Use consistent, meaningful names for data items and paragraphs. Prefer names that describe purpose (e.g. CUSTOMER-BALANCE, 200-CALCULATE-TOTAL) over abbreviations or single letters. Follow a consistent prefix or convention for working storage (e.g. WS-), file buffers (e.g. FD-), and linkage items. Use hyphens to separate words in COBOL names. Indent statements under IF, EVALUATE, and PERFORM to show structure. Keep paragraph and section headers in Area A and statements in Area B in fixed-format COBOL. A consistent layout makes the program easier to scan and maintain.
Initialize working storage before use (or use VALUE clauses where appropriate) so that uninitialized data does not produce garbage results. Use signed packed decimal (COMP-3) for numeric fields that need decimal precision and efficiency; avoid COMP-1/COMP-2 unless floating point is required. Define 88-level condition names for valid states and codes so that conditions in the procedure division are self-explanatory (e.g. IF VALID-STATUS instead of IF WS-STATUS = '00'). Avoid magic numbers: use named constants or 88s so that changes are made in one place.
| Area | Practice |
|---|---|
| Control flow | Use IF/END-IF, EVALUATE, PERFORM with scope terminators; avoid ALTER and unrestricted GO TO. |
| Files | Check FILE STATUS after every file operation; handle errors explicitly. |
| Database | Check SQLCODE after SQL operations; handle non-zero and 100 (no row) appropriately. |
| Data | Initialize working storage; use 88s and named constants; prefer COMP-3 for decimal numerics. |
| Naming | Use descriptive, consistent names; separate words with hyphens. |
| Documentation | Program and paragraph headers; comment why, not just what; keep comments up to date. |
Adopt a coding standards document that covers naming, formatting, control structures, error handling, and copybook use. Apply the standards in code reviews so that quality is consistent across the codebase. Use static analysis tools where available: they can flag unreachable code, unused variables, potential null reference issues, and deviations from rules. Static analysis does not replace testing but helps catch defects and maintain consistency before code is run.
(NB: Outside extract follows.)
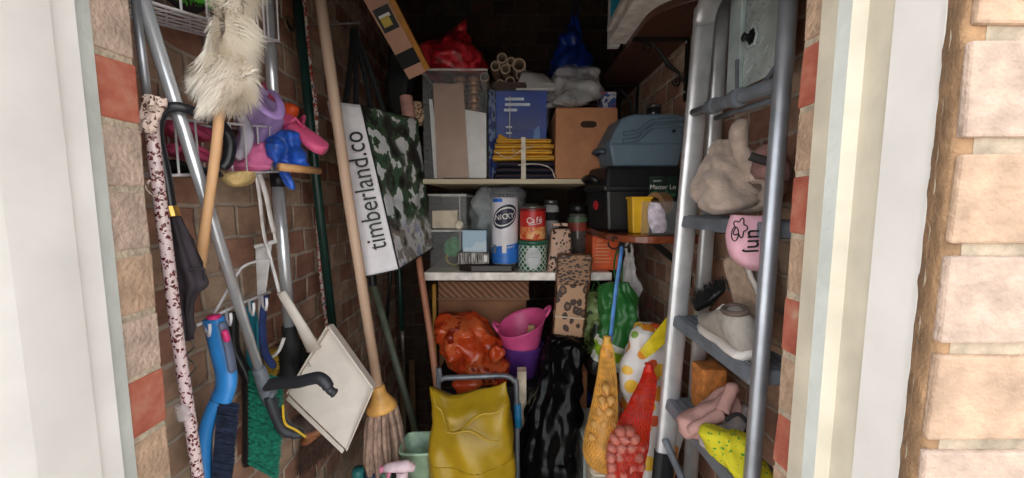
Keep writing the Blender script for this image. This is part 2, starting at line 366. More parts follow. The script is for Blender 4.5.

1. Which control structure is preferred over GO TO for conditional logic in modern COBOL?
2. Why is checking FILE STATUS after file operations important for code quality?
3. What is a benefit of using PERFORM for loops instead of GO TO-based loops?
4. How can static analysis tools help COBOL code quality?
5. Why should working storage variables be initialized before use?